Jan Doolittle Wilson offers the first comprehensive history of the umbrella organization founded by former suffrage leaders in order to coordinate activities around women's reform. Encompassing nearly every major national women's organization of its time, the Women's Joint Congressional Committee (WJCC) evolved into a powerful lobbying force for the legislative agendas of more than twelve million women. Critics and supporters alike came to recognize it as "the most powerful lobby in Washington."

Examining the WJCC's most consequential and contentious campaigns, Wilson traces how the group's strategies, rhetoric, and success generated congressional and grassroots support for their far-reaching, progressive reforms. But the committee's early achievements sparked a reaction by big business that challenged and ultimately limited the programs these women envisioned. Using the WJCC as a lens, Wilson analyzes women's political culture during the 1920s. She also sheds new light on the initially successful ways women lobbied for social legislation, the limitations of that process for pursuing class-based reforms, and the enormous difficulties the women soon faced in trying to expand public responsibility for social welfare.

"A important addition to our understanding of how 'alliances and divisions among women coexisted and were continually renegotiated, contested, and reconstructed through changing historical and social circumstances'. We see the strength of political connections through the WJCC and the failings of that strength when society turned against any group with a hint of Communist or social leaning,"--Journal of American History

"Wilson's account of the forces arrayed to counter progressive women's organizations constitutes a deeply satisfying rebuttal to recent 'rational choice' models of electoral and organizational politics after women won the vote.
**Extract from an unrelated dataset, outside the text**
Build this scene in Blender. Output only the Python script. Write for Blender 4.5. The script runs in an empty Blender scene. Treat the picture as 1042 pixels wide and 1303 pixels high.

Recommended."--Choice

“The arguments are clearly articulated and all of the evidence is properly marshaled. . . . Scholars interested in early twentieth-century women’s political history will find a wealth of information.”--Historian

"Significantly contributes to the growing literature on powerful undercurrents of women's activism between the two "waves" of feminism, the fight for suffrage and the modern women's liberation movement."--Feminist Teacher

"Focusing on the robust social justice agenda of the suffrage movement that lived on in the Women's Joint Congressional Committee in the 1920s, Wilson's pathbreaking book shows us how aggressive attacks from opponents like the National Association of Manufacturers scuttled that agenda and shifted American political culture substantially to the right. A compelling and important story."--Kathryn Kish Sklar, author of Florence Kelley and the Nation's Work: The Rise of Women's Political Culture, 1830-1900

"As the first systematic examination of the Women's Joint Congressional Committee, this book provides a meticulous description of how the committee worked--the conversation and debates within the organization, the ways the larger political context affected the WJCC's agenda, and how subcommittees focused on particular issues and pieces of legislation. It provides a vivid sense of the connections between the WJCC and its allies in Congress and convincingly shows that the WJCC's agenda was highly consistent with and supportive of the agendas of progressive members of Congress."--Kristi Andersen, author of After Suffrage: Women in Partisan and Electoral Politics before the New Deal

Jan Doolittle Wilson is Wellspring Associate Professor of Women's and Gender Studies and History at the University of Tulsa.